The Galaxy A10e has a single 8MP rear camera, and to be honest, it's not good. There's not enough resolution to create crisp, detailed photos, and Samsung's post-processing usually pumps up the color saturation to unnatural levels. The front camera is acceptable for video chats, though.

Poor camera performance is to be expected with phones in this price range, but last year's Moto G7 phones could usually provide sharper photos in our testing.

Should you buy it?

Samsung Galaxy A10e
7.5/10

Maybe. I definitely enjoyed using the Galaxy A10e, thanks to its smaller physical size, great battery life, and lightweight design. The software experience is very close to what you'd get on Samsung's $1,000+ flagship smartphones, and performance was acceptable. It also works on all major US carriers, which is missing from Nokia's budget phones.
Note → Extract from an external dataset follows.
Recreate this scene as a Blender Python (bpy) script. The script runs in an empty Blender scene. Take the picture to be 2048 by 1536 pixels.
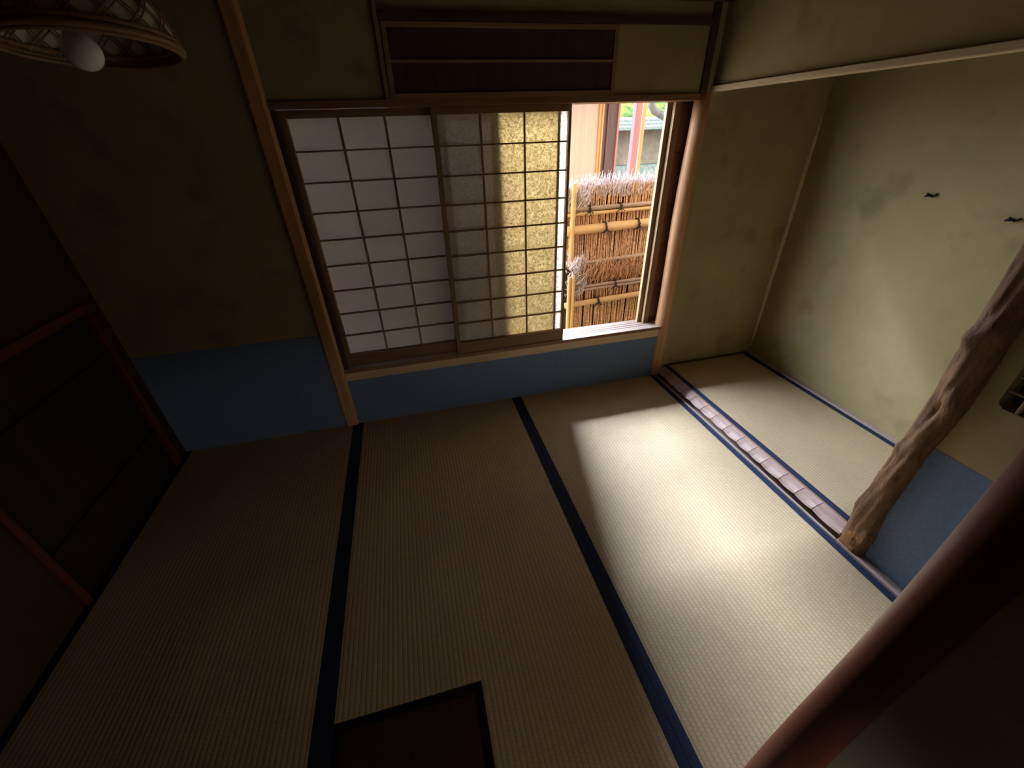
import bpy, bmesh, math, random
from mathutils import Vector, Matrix, Quaternion
R = math.radians
random.seed(7)
scene = bpy.context.scene
col = scene.collection

# ------------------------------------------------------------------ camera
cam_d = bpy.data.cameras.new('camera')
cam_d.sensor_fit = 'HORIZONTAL'; cam_d.sensor_width = 36.0
cam_d.lens = 812.1 * 36.0 / 2048.0
cam_d.clip_start = 0.01
cam = bpy.data.objects.new('camera', cam_d); col.objects.link(cam)
cam.location = (0.372, -2.0686, 1.4273)
cam.rotation_euler = (R(58.0227), R(1.7267), R(-14.1032))
scene.camera = cam

# ------------------------------------------------------------------ sky (world)
SKY_LOW, SKY_LANE, SKY_LEFT, SKY_HIGH, SKY_BACK, SKY_BAND = 8.0, 88.0, 7.5, 0.7, 5.1, 318.0
world = bpy.data.worlds.new('sky'); scene.world = world
world.use_nodes = True
wn, wl = world.node_tree.nodes, world.node_tree.links
wn.clear()
def wmath(op, a, b=None, clamp=False):
    n = wn.new('ShaderNodeMath'); n.operation = op; n.use_clamp = clamp
    for i, v in enumerate((a, b)):
        if v is None: continue
        if isinstance(v, (int, float)): n.inputs[i].default_value = v
        else: wl.new(v, n.inputs[i])
    return n.outputs[0]
def wramp(x, lo, hi):
    n = wn.new('ShaderNodeMapRange'); n.interpolation_type = 'SMOOTHSTEP'
    wl.new(x, n.inputs[0])
    n.inputs[1].default_value = lo; n.inputs[2].default_value = hi
    n.inputs[3].default_value = 0; n.inputs[4].default_value = 1
    return n.outputs[0]
tc = wn.new('ShaderNodeTexCoord'); sx = wn.new('ShaderNodeSeparateXYZ')
wl.new(tc.outputs['Generated'], sx.inputs[0])
X, Y, Z = sx.outputs
ysafe = wmath('MAXIMUM', Y, 0.001)
prof = wmath('DIVIDE', Z, ysafe)          # height of the sky above the neighbouring eaves
side = wmath('DIVIDE', X, ysafe)
front = wramp(Y, 0.0, 0.02)
right_end = wmath('SUBTRACT', 1, wramp(side, 0.19, 0.23))
gap = wmath('MULTIPLY', wmath('ADD', 0.10, wmath('MULTIPLY', 0.90, wramp(side, -1.4, -0.25))), right_end)
gap = wmath('MULTIPLY', gap, wmath('ADD', 0.40, wmath('MULTIPLY', 0.60, wramp(side, -0.30, 0.08))))
gap = wmath('MAXIMUM', gap, 0.008)         # the bright gap of sky between the neighbouring houses
lane = wmath('MULTIPLY', wmath('MULTIPLY', wramp(side, -0.24, -0.10), right_end), wmath('SUBTRACT', 1, wramp(prof, 0.50, 0.80)))
wide = wmath('MULTIPLY', wramp(side, -2.2, -1.4), right_end)
left = wmath('SUBTRACT', 1, wramp(side, -0.95, -0.60))
rise = wmath('DIVIDE', wmath('SUBTRACT', prof, 0.60), 0.47, True)
m = wmath('MULTIPLY', wmath('POWER', rise, 4.0), wmath('SUBTRACT', 1, wramp(prof, 1.06, 1.085)))
m = wmath('MULTIPLY', m, wmath('ADD', wmath('MULTIPLY', gap, 0.82), wmath('MULTIPLY', wide, 0.18)))
band = wmath('MULTIPLY', m, front)
up = wramp(Z, -0.05, 0.05)
back = wmath('MULTIPLY', wmath('SUBTRACT', 1, front), up)
low = wmath('MULTIPLY', wmath('MULTIPLY', front, up), wmath('SUBTRACT', 1, wramp(prof, 0.95, 1.12)))
high = wmath('MULTIPLY', front, wramp(prof, 0.95, 1.12))
st = wmath('MULTIPLY', low, wmath('ADD', wmath('ADD', wmath('MULTIPLY', gap, SKY_LOW), wmath('MULTIPLY', left, SKY_LEFT)), wmath('MULTIPLY', lane, SKY_LANE)))
st = wmath('ADD', st, wmath('MULTIPLY', high, SKY_HIGH))
bg1 = wn.new('ShaderNodeBackground'); bg1.inputs[0].default_value = (0.92, 1.02, 1.26, 1)
wl.new(st, bg1.inputs[1])
bg2 = wn.new('ShaderNodeBackground'); bg2.inputs[0].default_value = (0.91, 1.03, 1.33, 1)
wl.new(wmath('MULTIPLY', band, SKY_BAND), bg2.inputs[1])
add = wn.new('ShaderNodeAddShader'); wl.new(bg1.outputs[0], add.inputs[0]); wl.new(bg2.outputs[0], add.inputs[1])
bg3 = wn.new('ShaderNodeBackground'); bg3.inputs[0].default_value = (1.0, 0.93, 0.84, 1)
wl.new(wmath('MULTIPLY', back, SKY_BACK), bg3.inputs[1])
add2 = wn.new('ShaderNodeAddShader'); wl.new(add.outputs[0], add2.inputs[0]); wl.new(bg3.outputs[0], add2.inputs[1])
wo = wn.new('ShaderNodeOutputWorld'); wl.new(add2.outputs[0], wo.inputs[0])
world.cycles.sampling_method = 'MANUAL'; world.cycles.sample_map_resolution = 2048

# ------------------------------------------------------------------ exposure
scene.view_settings.view_transform = 'Standard'
scene.view_settings.look = 'None'
scene.view_settings.exposure = 0.68
scene.view_settings.gamma = 1.0
scene.view_settings.use_curve_mapping = False
scene.cycles.diffuse_bounces = 7
scene.cycles.max_bounces = 14
scene.cycles.transparent_max_bounces = 12
scene.cycles.use_denoising = True
scene.cycles.sample_clamp_indirect = 30.0

# ------------------------------------------------------------------ materials
class NT:
    def __init__(s, name):
        s.m = bpy.data.materials.new(name); s.m.use_nodes = True
        s.n = s.m.node_tree.nodes; s.l = s.m.node_tree.links
        s.p = s.n['Principled BSDF']; s.out = s.n['Material Output']
        s.p.inputs['Specular IOR Level'].default_value = 0.3
    def coord(s, scale=(1, 1, 1), rot=(0, 0, 0)):
        t = s.n.new('ShaderNodeTexCoord'); mp = s.n.new('ShaderNodeMapping')
        mp.inputs['Scale'].default_value = scale; mp.inputs['Rotation'].default_value = rot
        s.l.new(t.outputs['Object'], mp.inputs[0]); return mp.outputs[0]
    def noise(s, vec, scale, detail=4, rough=0.55, dist=0):
        t = s.n.new('ShaderNodeTexNoise'); s.l.new(vec, t.inputs['Vector'])
        t.inputs['Scale'].default_value = scale; t.inputs['Detail'].default_value = detail
        t.inputs['Roughness'].default_value = rough; t.inputs['Distortion'].default_value = dist
        return t.outputs['Fac']
    def ramp(s, fac, stops):
        r = s.n.new('ShaderNodeValToRGB'); e = r.color_ramp.elements
        while len(e) < len(stops): e.new(0.5)
        for el, (p, c) in zip(e, stops):
            el.position = p; el.color = (*c, 1) if len(c) == 3 else c
        s.l.new(fac, r.inputs[0]); return r.outputs[0]
    def mix(s, fac, a, b, mode='MIX'):
        n = s.n.new('ShaderNodeMix'); n.data_type = 'RGBA'; n.blend_type = mode
        for k, v in ((0, fac), (6, a), (7, b)):
            if isinstance(v, (int, float)): n.inputs[k].default_value = v
            elif isinstance(v, tuple): n.inputs[k].default_value = (*v, 1)
            else: s.l.new(v, n.inputs[k])
        return n.outputs[2]
    def math(s, op, a, b=None):
        n = s.n.new('ShaderNodeMath'); n.operation = op
        for i, v in enumerate((a, b)):
            if v is None: continue
            if isinstance(v, (int, float)): n.inputs[i].default_value = v
            else: s.l.new(v, n.inputs[i])
        return n.outputs[0]
    def bump(s, h, strength=0.3, dist=0.01):
        b = s.n.new('ShaderNodeBump'); b.inputs['Strength'].default_value = strength
        b.inputs['Distance'].default_value = dist
        s.l.new(h, b.inputs['Height']); s.l.new(b.outputs[0], s.p.inputs['Normal'])
    def base(s, c, rough=0.7):
        if isinstance(c, tuple): s.p.inputs['Base Color'].default_value = (*c, 1)
        else: s.l.new(c, s.p.inputs['Base Color'])
        s.p.inputs['Roughness'].default_value = rough
        return s.m

def mul(c, k): return tuple(min(1, x * k) for x in c)
def wood(name, c, grain='Z', rough=0.55, dark=0.55, bump=0.15, scale=26):
    t = NT(name); sc = {'X': (0.06, 1, 1), 'Y': (1, 0.06, 1), 'Z': (1, 1, 0.06)}[grain]
    v = t.coord(sc)
    n1 = t.noise(v, scale, 6, 0.65, 0.6); n2 = t.noise(v, scale * 5, 4, 0.7)
    f = t.math('ADD', t.math('MULTIPLY', n1, 0.7), t.math('MULTIPLY', n2, 0.3))
    cc = t.ramp(f, [(0.30, mul(c, dark)), (0.5, c), (0.72, mul(c, 1.25))])
    t.bump(f, bump, 0.004)
    return t.base(cc, rough)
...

However, the lack of NFC support and a fingerprint sensor might be deal-breakers for some people. As previously mentioned, Motorola is now selling phones for less money than the Galaxy A10e that have fingerprint sensors and full support for all US carriers — though you still won't get NFC for contactless payments. The Galaxy A10e also has an extremely poor camera, but you won't get anything significantly better from the competition at this price range.

Buy it if:

  • You want a Galaxy phone, but your budget is around $200.
  • Your priorities are hardware/software performance and battery life.

Don't buy it if:

  • You take a lot of photos.
  • You need NFC support or a fingerprint scanner.